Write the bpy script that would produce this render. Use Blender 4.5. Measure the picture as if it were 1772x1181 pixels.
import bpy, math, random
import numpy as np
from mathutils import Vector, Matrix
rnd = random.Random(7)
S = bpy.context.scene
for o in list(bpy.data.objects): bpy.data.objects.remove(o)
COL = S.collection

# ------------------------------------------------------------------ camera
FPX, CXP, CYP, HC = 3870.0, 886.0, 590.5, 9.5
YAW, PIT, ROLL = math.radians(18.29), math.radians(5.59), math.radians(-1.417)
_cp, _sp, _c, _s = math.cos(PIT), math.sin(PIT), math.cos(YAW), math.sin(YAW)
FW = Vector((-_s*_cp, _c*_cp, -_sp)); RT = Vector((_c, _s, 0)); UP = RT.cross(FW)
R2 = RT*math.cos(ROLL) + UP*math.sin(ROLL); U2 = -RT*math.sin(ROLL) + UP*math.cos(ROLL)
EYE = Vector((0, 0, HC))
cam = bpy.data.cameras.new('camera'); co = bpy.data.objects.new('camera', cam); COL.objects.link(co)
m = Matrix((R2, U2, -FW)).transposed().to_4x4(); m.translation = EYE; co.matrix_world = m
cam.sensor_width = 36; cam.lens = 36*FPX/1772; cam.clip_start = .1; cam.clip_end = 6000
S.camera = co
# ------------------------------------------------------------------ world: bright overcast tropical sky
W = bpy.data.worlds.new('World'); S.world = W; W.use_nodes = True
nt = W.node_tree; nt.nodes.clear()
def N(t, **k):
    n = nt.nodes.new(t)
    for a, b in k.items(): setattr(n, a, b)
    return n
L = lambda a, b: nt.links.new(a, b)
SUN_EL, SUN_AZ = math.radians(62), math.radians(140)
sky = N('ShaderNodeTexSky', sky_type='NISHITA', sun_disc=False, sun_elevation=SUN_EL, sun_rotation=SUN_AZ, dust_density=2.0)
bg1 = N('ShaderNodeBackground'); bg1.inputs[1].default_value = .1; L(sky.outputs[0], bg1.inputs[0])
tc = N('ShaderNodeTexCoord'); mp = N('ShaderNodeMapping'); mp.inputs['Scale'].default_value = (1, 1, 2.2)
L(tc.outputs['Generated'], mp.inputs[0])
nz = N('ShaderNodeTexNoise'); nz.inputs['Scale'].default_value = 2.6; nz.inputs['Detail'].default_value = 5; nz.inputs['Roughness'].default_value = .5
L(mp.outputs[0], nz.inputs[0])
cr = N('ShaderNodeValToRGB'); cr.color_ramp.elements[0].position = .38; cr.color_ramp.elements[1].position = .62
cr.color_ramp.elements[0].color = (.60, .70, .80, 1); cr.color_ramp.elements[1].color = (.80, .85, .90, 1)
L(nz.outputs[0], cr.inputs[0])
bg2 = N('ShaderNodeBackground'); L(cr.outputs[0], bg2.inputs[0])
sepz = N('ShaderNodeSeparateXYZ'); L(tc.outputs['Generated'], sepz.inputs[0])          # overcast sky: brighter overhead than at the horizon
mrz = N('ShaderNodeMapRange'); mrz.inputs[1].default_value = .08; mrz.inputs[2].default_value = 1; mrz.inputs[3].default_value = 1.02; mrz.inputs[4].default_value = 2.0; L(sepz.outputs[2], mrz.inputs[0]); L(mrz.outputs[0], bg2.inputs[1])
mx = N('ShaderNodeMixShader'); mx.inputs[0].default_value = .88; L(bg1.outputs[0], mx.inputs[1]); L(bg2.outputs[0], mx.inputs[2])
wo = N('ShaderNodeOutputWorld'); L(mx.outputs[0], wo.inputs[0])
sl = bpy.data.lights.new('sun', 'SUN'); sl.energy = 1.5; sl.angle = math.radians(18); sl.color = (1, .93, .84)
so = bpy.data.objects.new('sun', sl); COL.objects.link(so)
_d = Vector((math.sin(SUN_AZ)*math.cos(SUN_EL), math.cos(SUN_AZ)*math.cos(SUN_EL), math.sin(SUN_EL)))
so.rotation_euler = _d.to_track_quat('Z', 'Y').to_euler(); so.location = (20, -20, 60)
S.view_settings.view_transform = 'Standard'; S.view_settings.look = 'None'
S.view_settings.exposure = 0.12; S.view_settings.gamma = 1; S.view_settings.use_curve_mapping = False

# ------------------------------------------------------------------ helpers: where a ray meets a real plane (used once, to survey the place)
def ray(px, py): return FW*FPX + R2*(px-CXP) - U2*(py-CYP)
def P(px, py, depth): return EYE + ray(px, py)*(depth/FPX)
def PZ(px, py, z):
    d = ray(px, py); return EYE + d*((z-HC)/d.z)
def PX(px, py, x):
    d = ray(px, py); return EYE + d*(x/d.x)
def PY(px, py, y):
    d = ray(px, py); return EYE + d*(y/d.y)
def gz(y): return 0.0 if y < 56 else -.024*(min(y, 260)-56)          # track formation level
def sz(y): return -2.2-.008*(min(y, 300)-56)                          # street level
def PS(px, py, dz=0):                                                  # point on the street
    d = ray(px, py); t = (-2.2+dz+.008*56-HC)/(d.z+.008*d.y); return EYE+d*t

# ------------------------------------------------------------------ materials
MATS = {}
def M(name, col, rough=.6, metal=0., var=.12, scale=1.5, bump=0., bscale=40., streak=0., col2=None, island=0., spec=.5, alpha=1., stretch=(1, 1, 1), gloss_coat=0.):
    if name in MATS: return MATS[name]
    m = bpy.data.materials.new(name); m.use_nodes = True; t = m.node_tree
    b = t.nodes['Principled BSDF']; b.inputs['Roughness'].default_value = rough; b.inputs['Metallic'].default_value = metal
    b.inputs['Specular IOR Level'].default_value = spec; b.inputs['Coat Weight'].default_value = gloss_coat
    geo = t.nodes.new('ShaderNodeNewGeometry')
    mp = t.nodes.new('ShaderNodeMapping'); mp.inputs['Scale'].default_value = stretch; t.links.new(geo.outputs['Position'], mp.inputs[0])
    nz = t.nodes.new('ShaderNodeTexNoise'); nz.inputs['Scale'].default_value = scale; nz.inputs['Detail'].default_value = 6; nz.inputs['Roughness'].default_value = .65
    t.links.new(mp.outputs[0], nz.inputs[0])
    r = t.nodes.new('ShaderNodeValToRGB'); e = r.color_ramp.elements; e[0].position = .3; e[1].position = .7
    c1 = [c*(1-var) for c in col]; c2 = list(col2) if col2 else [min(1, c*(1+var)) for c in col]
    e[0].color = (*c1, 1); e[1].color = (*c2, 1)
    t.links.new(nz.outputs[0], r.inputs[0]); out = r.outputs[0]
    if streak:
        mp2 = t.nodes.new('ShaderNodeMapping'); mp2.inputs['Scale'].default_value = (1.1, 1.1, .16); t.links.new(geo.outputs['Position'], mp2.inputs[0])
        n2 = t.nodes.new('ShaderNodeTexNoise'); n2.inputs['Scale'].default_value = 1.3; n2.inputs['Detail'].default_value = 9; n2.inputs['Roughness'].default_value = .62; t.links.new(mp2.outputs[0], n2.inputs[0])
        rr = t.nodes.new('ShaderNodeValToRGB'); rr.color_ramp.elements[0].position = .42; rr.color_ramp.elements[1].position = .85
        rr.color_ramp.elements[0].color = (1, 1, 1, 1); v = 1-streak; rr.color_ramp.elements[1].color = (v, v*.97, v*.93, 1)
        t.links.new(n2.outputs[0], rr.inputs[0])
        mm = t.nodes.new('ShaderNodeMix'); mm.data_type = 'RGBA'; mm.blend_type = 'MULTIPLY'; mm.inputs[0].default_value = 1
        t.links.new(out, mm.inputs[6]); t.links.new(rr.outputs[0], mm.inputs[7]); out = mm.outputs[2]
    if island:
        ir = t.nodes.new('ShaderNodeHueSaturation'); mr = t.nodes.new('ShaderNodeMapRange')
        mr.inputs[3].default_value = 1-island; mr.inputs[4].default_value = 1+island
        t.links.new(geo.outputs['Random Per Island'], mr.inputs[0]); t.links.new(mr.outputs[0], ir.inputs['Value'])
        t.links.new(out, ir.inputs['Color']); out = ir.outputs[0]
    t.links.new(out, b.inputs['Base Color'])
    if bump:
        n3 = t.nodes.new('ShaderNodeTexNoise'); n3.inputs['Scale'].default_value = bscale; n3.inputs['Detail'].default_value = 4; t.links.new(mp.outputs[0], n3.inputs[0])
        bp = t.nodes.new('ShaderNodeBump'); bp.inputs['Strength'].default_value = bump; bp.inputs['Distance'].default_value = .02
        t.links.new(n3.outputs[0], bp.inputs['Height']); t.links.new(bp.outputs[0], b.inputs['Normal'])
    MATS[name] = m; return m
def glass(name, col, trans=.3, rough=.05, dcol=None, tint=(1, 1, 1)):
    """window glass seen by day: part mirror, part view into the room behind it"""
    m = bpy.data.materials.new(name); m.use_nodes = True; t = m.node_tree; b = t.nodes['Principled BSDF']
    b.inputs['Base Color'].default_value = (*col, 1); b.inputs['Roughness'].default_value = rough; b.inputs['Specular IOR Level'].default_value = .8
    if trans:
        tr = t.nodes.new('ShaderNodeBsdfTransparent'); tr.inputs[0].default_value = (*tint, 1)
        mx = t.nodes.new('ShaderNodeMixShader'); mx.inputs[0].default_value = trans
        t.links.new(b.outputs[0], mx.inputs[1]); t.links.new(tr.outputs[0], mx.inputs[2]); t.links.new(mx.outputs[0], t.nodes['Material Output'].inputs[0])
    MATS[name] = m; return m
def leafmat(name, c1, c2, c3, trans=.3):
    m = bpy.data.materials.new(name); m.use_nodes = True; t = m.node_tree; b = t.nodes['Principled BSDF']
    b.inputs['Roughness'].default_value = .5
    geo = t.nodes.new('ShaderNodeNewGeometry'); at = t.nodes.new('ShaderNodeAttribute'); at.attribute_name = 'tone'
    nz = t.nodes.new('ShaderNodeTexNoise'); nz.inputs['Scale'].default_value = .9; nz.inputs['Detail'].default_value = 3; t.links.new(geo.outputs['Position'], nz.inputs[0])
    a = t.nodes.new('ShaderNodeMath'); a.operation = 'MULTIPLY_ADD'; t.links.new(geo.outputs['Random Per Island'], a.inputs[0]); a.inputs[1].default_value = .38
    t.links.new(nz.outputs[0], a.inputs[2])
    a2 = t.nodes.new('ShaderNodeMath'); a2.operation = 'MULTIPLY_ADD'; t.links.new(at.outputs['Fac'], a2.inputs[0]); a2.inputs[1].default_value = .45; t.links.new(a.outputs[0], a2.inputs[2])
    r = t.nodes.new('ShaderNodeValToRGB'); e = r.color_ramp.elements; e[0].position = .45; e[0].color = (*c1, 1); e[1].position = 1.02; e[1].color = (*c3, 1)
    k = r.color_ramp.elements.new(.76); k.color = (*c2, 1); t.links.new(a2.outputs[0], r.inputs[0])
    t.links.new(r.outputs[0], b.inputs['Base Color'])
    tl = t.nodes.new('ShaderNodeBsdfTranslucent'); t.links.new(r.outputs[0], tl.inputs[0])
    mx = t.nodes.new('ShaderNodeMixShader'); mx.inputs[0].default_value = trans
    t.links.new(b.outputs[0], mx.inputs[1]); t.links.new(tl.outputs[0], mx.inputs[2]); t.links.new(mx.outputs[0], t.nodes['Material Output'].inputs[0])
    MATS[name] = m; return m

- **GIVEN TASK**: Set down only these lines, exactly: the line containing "a = t.nodes.new('ShaderNodeMath');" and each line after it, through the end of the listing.

- **FINISHED EXERCISE**:
    a = t.nodes.new('ShaderNodeMath'); a.operation = 'MULTIPLY_ADD'; t.links.new(geo.outputs['Random Per Island'], a.inputs[0]); a.inputs[1].default_value = .38
    t.links.new(nz.outputs[0], a.inputs[2])
    a2 = t.nodes.new('ShaderNodeMath'); a2.operation = 'MULTIPLY_ADD'; t.links.new(at.outputs['Fac'], a2.inputs[0]); a2.inputs[1].default_value = .45; t.links.new(a.outputs[0], a2.inputs[2])
    r = t.nodes.new('ShaderNodeValToRGB'); e = r.color_ramp.elements; e[0].position = .45; e[0].color = (*c1, 1); e[1].position = 1.02; e[1].color = (*c3, 1)
    k = r.color_ramp.elements.new(.76); k.color = (*c2, 1); t.links.new(a2.outputs[0], r.inputs[0])
    t.links.new(r.outputs[0], b.inputs['Base Color'])
    tl = t.nodes.new('ShaderNodeBsdfTranslucent'); t.links.new(r.outputs[0], tl.inputs[0])
    mx = t.nodes.new('ShaderNodeMixShader'); mx.inputs[0].default_value = trans
    t.links.new(b.outputs[0], mx.inputs[1]); t.links.new(tl.outputs[0], mx.inputs[2]); t.links.new(mx.outputs[0], t.nodes['Material Output'].inputs[0])
    MATS[name] = m; return m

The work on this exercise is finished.